The founding of the Fourth International

95. In September 1938, on the outskirts of Paris, the founding congress of the Fourth International took place. The founding document “The death agony of capitalism and the tasks of the Fourth International (the Transitional Programme)” was written by Trotsky. It stated that “The objective prerequisites for the proletarian revolution have not only ‘ripened’; they have begun to get somewhat rotten. Without a socialist revolution, in the next historical period at that, a catastrophe threatens the whole culture of mankind. The turn is now to the proletariat, i.e., chiefly to its revolutionary vanguard. The historical crisis of mankind is reduced to the crisis of the revolutionary leadership.”[1]

96. The sceptics and centrists who regarded the construction of a new International as premature, and held that such an organization must come out of “great events”, were answered in the Transitional Programme: “The Fourth International has already arisen out of great events: the greatest defeats of the proletariat in history. The cause for these defeats is to be found in the degeneration and perfidy of the old leadership. The class struggle does not tolerate an interruption. The Third International, following the Second, is dead for purposes of revolution. Long live the Fourth International!” Even if the Fourth International was weak in numbers, “it is strong in doctrine, program, tradition, in the incomparable tempering of its cadres.” The Transitional Programme declared “uncompromising war” on the “bureaucracies of the Second, Third, Amsterdam and Anarcho-syndicalist Internationals, as on their centrist satellites”, and stated: “All of these organizations are not pledges for the future, but decayed survivals of the past.”[2]

97. In order to overcome the gulf between the maturity of the objective, revolutionary conditions and the immaturity of the proletariat and its vanguard, the Transitional Programme formulated a set of economic and political demands―such as a sliding scale of wages, the nationalization of industry, the banks and agriculture, the arming of the proletariat, the formation of a workers’ and peasants’ government. These transitional demands represented a bridge, “stemming from today’s conditions and from today’s consciousness of wide layers of the working class and unalterably leading to one final conclusion: the conquest of power by the proletariat.” They had the task of developing the revolutionary consciousness of the working class and were not meant to be an adaptation to the predominant consciousness. “The program must express the objective tasks of the working class rather than the backwardness of the workers”, Trotsky emphasised. “It must reflect society as it is and not the backwardness of the working class. It is an instrument to overcome and vanquish the backwardness.”[3]

98. Revisionist currents have repeatedly tried, ever since, to interpret the Transitional Programme in an opportunist manner by taking individual demands out of their context. Thus the American revisionist George Novack called the Transitional Programme a “versatile toolbox”, from which one could select, “like a good craftsman” the tool suitable for a certain task. In this way, every opportunist manoeuvre could be justified. But this is precisely not the sense of the transitional demands, which must never contradict the socialist perspective upon which they are based.

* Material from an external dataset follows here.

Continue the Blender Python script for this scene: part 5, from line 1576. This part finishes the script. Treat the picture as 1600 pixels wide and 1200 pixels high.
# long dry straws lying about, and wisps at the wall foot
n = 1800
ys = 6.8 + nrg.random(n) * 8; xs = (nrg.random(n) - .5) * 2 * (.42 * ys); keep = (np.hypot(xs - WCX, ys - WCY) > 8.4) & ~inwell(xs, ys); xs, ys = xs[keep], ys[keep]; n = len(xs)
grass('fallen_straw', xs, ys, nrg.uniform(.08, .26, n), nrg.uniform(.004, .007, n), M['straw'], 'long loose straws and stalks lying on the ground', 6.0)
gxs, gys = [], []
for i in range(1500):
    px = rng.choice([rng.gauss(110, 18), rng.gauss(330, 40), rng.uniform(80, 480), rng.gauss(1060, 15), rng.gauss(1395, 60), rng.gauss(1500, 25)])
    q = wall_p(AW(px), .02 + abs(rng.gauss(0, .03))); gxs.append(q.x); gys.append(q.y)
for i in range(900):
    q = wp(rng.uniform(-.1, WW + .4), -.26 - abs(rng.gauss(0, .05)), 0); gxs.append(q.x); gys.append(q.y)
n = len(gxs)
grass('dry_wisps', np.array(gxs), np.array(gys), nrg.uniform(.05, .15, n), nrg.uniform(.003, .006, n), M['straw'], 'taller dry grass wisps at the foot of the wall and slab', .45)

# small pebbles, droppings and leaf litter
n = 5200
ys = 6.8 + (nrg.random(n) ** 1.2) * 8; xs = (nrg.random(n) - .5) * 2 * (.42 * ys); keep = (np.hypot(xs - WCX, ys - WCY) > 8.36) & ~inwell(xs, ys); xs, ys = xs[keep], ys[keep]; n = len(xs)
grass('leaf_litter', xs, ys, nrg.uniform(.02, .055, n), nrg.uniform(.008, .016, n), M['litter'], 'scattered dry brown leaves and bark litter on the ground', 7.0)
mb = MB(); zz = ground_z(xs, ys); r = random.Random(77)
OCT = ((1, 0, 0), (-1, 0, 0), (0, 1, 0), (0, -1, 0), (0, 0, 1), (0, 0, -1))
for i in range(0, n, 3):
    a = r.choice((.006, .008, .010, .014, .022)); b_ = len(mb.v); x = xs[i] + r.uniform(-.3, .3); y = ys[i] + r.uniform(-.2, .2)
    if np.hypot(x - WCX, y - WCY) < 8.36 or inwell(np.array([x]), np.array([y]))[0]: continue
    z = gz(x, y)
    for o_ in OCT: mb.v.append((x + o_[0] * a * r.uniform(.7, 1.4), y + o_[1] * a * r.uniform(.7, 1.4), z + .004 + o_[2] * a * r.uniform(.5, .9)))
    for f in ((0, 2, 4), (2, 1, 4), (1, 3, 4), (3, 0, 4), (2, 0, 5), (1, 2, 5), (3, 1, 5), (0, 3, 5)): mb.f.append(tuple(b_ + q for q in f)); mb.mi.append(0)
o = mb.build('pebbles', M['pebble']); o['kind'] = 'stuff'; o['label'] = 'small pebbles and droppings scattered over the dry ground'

99. The persecution of Trotsky and the Fourth International escalated following the outbreak of the Second World War in September 1939. The revolutionary consequences of the First World War were still fresh in the minds of the leaders of the imperialist powers and the Soviet bureaucracy. Stalin feared that the war could unleash a revolutionary movement capable of bringing Trotsky back to power. In order to liquidate Trotsky and hinder the growth of the Fourth International, Stalinist agents penetrated the Trotskyist movement and murdered Trotsky’s close collaborators, including his son Leon Sedov. Trotsky himself was struck with an ice-pick in his house in Coyoacan, near Mexcio city, by the GPU agent Ramon Mercader on August 20, 1940. He died one day later. With his death, international socialism suffered a severe blow. The most important figure in the Russian Revolution after Lenin, Trotsky was an irreconcilable opponent of Stalinism, the founder of the Fourth International and the last and greatest representative of the political, intellectual, cultural and moral tradition of classical Marxism, which had inspired the revolutionary workers’ movement at the end of the nineteenth and beginning of the twentieth centuries.


[2]

ibid.

[3]

Leon Trotsky, cited in The World Capitalist Crisis and the Tasks of the Fourth International, Labor Publications 1988, p74.